--- START Records supplied ---

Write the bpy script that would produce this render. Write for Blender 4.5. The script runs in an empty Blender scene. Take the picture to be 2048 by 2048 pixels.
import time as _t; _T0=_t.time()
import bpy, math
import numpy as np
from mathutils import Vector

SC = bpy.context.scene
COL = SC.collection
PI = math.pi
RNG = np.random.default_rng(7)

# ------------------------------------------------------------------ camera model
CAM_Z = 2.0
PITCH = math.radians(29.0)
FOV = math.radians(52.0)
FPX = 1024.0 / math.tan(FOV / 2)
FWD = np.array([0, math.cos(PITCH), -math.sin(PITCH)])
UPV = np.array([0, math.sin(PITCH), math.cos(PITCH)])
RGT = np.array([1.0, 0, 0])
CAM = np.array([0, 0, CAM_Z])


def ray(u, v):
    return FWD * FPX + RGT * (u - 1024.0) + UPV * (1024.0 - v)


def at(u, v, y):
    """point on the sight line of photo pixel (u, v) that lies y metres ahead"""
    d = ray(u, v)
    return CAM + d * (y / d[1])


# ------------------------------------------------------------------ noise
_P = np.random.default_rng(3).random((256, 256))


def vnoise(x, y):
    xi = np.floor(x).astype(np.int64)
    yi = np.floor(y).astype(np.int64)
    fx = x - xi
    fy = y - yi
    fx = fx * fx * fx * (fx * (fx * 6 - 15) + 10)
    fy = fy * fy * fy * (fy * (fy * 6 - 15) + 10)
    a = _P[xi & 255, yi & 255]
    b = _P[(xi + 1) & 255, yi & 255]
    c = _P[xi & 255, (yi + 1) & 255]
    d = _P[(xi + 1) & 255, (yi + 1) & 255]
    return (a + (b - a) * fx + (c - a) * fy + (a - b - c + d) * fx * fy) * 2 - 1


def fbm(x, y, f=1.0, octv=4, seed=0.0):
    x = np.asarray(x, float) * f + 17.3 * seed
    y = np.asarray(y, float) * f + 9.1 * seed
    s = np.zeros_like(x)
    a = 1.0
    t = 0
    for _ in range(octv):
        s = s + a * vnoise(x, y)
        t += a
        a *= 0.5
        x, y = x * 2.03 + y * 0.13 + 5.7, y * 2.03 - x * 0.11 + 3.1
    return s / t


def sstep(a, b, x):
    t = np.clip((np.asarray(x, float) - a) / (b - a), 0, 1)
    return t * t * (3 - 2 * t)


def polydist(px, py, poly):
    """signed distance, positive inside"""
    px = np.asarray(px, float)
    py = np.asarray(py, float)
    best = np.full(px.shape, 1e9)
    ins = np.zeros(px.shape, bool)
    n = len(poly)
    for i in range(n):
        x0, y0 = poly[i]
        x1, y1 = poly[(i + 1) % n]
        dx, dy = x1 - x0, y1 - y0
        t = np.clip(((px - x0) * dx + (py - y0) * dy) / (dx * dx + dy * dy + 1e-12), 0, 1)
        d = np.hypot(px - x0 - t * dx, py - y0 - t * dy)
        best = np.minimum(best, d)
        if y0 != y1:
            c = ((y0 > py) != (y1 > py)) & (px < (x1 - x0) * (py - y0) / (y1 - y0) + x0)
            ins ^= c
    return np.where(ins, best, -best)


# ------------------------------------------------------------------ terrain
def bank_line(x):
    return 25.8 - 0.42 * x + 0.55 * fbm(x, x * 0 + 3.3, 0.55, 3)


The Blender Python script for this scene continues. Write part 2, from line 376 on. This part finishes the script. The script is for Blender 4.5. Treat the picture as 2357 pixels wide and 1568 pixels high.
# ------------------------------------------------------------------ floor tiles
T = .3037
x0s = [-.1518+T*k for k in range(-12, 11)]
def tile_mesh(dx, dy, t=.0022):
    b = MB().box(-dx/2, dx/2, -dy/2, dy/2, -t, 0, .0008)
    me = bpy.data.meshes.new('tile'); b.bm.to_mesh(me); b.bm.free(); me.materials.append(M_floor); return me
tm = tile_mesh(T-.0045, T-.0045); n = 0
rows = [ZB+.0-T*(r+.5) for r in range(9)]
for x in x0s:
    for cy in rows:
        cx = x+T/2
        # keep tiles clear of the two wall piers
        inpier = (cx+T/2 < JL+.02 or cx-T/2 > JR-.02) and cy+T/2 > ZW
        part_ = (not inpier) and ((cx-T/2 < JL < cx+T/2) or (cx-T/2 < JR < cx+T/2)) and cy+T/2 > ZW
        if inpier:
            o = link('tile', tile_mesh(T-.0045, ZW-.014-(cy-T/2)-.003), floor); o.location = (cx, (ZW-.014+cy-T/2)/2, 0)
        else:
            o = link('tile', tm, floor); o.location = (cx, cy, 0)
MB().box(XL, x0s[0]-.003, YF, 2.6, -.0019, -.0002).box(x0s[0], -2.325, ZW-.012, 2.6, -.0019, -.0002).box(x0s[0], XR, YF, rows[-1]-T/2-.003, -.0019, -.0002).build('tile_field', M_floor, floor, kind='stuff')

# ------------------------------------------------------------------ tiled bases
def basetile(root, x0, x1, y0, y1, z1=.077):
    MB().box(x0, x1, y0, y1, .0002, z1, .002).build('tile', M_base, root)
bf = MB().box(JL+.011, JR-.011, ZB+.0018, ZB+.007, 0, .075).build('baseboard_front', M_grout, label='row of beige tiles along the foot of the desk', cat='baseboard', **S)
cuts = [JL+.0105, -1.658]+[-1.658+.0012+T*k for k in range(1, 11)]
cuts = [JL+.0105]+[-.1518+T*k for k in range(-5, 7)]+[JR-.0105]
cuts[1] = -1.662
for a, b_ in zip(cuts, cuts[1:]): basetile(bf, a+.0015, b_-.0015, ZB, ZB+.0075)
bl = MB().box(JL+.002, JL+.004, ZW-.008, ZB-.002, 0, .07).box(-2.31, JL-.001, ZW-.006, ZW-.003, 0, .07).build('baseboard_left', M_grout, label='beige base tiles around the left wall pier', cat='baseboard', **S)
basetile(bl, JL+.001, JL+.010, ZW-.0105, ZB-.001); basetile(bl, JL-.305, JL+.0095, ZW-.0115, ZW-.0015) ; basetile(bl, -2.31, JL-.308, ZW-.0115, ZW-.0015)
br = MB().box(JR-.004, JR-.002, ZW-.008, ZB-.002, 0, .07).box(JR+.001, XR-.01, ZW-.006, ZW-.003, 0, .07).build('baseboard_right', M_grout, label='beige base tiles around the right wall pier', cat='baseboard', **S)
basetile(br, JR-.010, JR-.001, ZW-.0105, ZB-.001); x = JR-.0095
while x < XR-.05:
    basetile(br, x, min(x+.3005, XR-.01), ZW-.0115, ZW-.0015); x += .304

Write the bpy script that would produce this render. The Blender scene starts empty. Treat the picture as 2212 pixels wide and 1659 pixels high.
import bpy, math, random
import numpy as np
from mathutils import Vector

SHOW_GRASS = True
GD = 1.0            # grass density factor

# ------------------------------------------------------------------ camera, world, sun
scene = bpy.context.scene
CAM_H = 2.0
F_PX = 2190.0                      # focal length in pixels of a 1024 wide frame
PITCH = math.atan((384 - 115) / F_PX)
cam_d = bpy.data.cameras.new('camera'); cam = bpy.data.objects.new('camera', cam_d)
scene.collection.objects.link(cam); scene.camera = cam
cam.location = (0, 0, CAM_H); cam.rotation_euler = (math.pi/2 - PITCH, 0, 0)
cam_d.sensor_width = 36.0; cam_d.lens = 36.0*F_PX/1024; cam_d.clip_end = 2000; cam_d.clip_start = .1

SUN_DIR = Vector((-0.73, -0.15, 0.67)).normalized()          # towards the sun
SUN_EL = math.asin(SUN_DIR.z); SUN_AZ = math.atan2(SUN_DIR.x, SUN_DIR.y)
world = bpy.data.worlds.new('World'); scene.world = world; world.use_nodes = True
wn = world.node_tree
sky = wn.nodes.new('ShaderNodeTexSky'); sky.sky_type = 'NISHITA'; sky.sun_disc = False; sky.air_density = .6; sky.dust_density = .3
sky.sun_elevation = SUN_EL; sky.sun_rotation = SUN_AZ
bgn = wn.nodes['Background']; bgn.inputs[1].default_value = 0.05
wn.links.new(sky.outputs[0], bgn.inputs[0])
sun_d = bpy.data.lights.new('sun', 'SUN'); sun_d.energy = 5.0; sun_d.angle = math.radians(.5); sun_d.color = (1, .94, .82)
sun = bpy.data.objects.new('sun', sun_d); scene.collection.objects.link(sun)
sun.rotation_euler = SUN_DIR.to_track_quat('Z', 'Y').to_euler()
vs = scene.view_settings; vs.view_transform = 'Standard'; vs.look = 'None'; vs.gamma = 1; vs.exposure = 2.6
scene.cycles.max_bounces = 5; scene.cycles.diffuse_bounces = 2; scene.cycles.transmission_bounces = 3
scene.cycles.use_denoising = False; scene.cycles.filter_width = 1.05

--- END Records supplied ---

Set task: Your task is to repeat the lines from the one containing "Write the bpy script that would produce this render. The" to the one containing "grass density factor", both lines included. Leave out every other line.

Task solution:
Write the bpy script that would produce this render. The Blender scene starts empty. Treat the picture as 2212 pixels wide and 1659 pixels high.
import bpy, math, random
import numpy as np
from mathutils import Vector

SHOW_GRASS = True
GD = 1.0            # grass density factor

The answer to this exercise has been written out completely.